Il est clair qu'une telle perfection, indispensable pour que puisse se révéler la Lumière qui entoure, doit, dans une certaine mesure, avoir un point commun avec elle, puisqu'elle est à l'origine de son dévoilement. Ainsi, pour recevoir la prophétie, il faut se concentrer, s'isoler et la demander à D.ieu.

On récite donc la bénédiction sur les Tefilin de bras et l'on obtient ainsi une Lumière qui entoure, issue du monde de Brya, le plus proche de celui d'Atsilout, comme l'établissent les écrits du Ari Zal. Ceci peut être comparé à la concentration et à l'isolement.

En disant la bénédiction sur les Tefilin du bras, on pensera également à celles de la tête, on espérera que la Lumière qui entoure, venant du monde de Brya, prépare la révélation de celle d'Atsilout. Ceci peut être comparé au fait de demander la révélation prophétique.

Une telle préparation est directement liée à la Lumière qui entoure, issue du monde d'Atsilout, qui peut se révéler, d'elle-même, par la suite.

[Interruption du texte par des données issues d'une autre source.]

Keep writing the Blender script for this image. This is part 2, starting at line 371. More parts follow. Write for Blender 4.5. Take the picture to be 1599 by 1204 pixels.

Mais, tout ce qui vient d'être dit concerne uniquement celui qui n'a fait aucune interruption entre les Tefilin du bras et celles de la tête. Si, par contre, on a fait une telle interruption ou bien si l'on ne possède que les Tefilin de la tête, la perfection est remise en cause. Une nouvelle bénédiction doit alors être récitée sur les Tefilin de la tête.

Cela ne veut pas dire que la Lumière qui entoure, provenant du monde d'Atsilout, se révélera nécessairement car, selon l'avis des Sefaradim, l'obtenir n'est pas en notre pouvoir. Cette bénédiction, néanmoins, rétablit la perfection. Dès lors, la Lumière peut se révéler par la suite.

Notes

(1) Le Rav Its'hak Doubov, de Manchester, en Angleterre.
(2) Le Rav Nissan Mindel qui, après la guerre, visita l'Europe et en particulier l'Angleterre.
(3) Le Rabbi note, en bas de page: "Cela ne veut pas dire que cette Lumière entoure la création en transcendant la notion d'espace, ce qu'à D.ieu ne plaise. En effet, cette notion n'a aucun sens, dans la dimension spirituelle. En fait, elle entoure la création dans le sens où elle ne s'y révèle pas. Elle y reste cachée et les mondes ne la perçoivent pas. Elle ne s'y introduit donc pas et ne fait que l'entourer".
(4) Le Rabbi note, en bas de page: "Le Michnat 'Hassidim, traité sur la pose des Tefilin 3, 3, précise qu'il s'agit des Attributs de Netsa'h, Hod et Yessod d'Atsilout".
(5) Le Rabbi note, en bas de page: "Tout cela est expliqué dans le Likouteï Torah Chir Hachirim, au discours intitulé «pour comprendre le sens de l'effort réalisé ici-bas», au paragraphe 5".
(6) Le Rabbi note, en bas de page: "On consultera, à ce propos, le Le'hem Michné. On verra également le Guide des égarés".